As before, the conference semifinals will be home-and-away aggregate series, and the conference finals and MLS Cup will be one-game battles.

Many, many people have a huge problem with the new format and with the MLS playoffs in general. We don’t. Until MLS gets promotion-relegation (and perhaps another extra-league competition beyond the CONCACAF Champions League), playoffs are the way to go. Otherwise you risk loads of meaningless games late in the season.

Soccer America‘s Paul Gardner makes a nice case for what’s right and what’s wrong about the MLS playoffs right here.

We don’t often agree with Gardner—whose columns sometimes read like a series of “harrumph, harrumph harrumphs” to us—but we think he nailed it on this one, especially regarding the arbitrary geographic designations of the conferences.

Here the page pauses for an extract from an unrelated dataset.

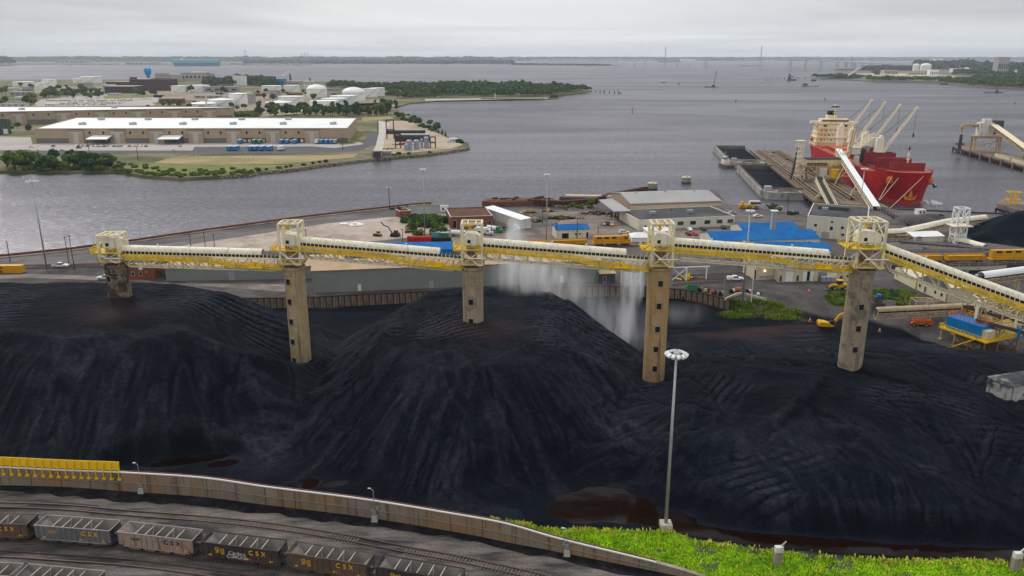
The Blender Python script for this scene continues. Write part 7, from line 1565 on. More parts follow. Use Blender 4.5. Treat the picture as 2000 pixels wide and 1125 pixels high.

Worried that an Eastern team might win the Western Conference title due to the quirky nature of the MLS playoffs? Rename the conferences, sans geography, and … problem solved.

In other MLS news, the league is reviewing the incident that got New England players Shalrie Joseph and Kevin Alston sent home from training camp last weekend. Apparently, Joseph was arrested for trespassing at the team hotel. Details remain scarce, but the plot thickens slightly.

Joseph, Alston Sent Home from Revs Camp

New England’s Shalrie Joseph has been one of the better players in Major League Soccer during the past eight years, and arguably the best holding midfielder in the league during that span.

He helped lead the Revs to three straight MLS Cup appearances (2005-07) and is a four-time MLS Best XI selection (2005-09).

In 2007 and ’08, Glasgow giants Celtic made repeated bids for the dominating, 6-3 midfielder, but had their offers—of $1 million in ’07 and $2 million in ’08—rejected by MLS.

Joseph’s on-field performance has never been questioned, but last April, we saw the first chink in his off-field armor, as the Grenadian left the Revs to join the MLS substance abuse and behavioral health program.

He returned to New England in May and finished the year without incident, but now he appears to have gone off the rails again. Over the weekend, New England coach Steve Nicol dismissed Joseph, the Revs’ captain, and young defender Kevin Alston, from the team’s Orlando, Fla., training camp.

No one from the Revs has offered any specifics on the reason for the suspension, but vice president of player personnel Mike Burns, when asked if the pair would return to the team, New England  said, “Not for this trip.”

Veteran goalkeeper Matt Reis, who, along with Joseph, is the longest-serving player on the Revs roster had this to say:

“Every year you have to deal with things that are out of your control. As a team, the main thing we have to worry about is the guys who are with us, the guys who are here. We have to prepare for the season. It’s very unfortunate, very distracting, something I think could have been avoided. But we have to move on and we can’t stop doing what we’re doing to get ready for the season just because two guys aren’t here. So, we’ll go from there.”

That “something I think could have been avoided” comment is interesting. How so? A towel at the foot of the door? A spritz of Binaca?  (We kid, we kid.)

Nicol didn’t have much to say, but if we read between the lines of what he did say, we conclude that the Revs’ coach is ticked off:

“It’s not ideal, but everyone is professional here and you don’t want any of your teammates not to be here. But, at the same time, everyone is a good pro and, at the end of the day, you blow the whistle and roll the ball out and you play. That’s the main concern.”

He’s not making a whole lot of sense there, but he does repeat the phrase about everyone being a professional, seeming (in a soundbite version of sputtering rage) to call into question the professionalism of the suspended pair.

This is a big setback for Alston too. The 22-year-old defender received his first U.S. national-team call-up in 2010, and this definitely was not the way he wanted to kick off his 2011 season.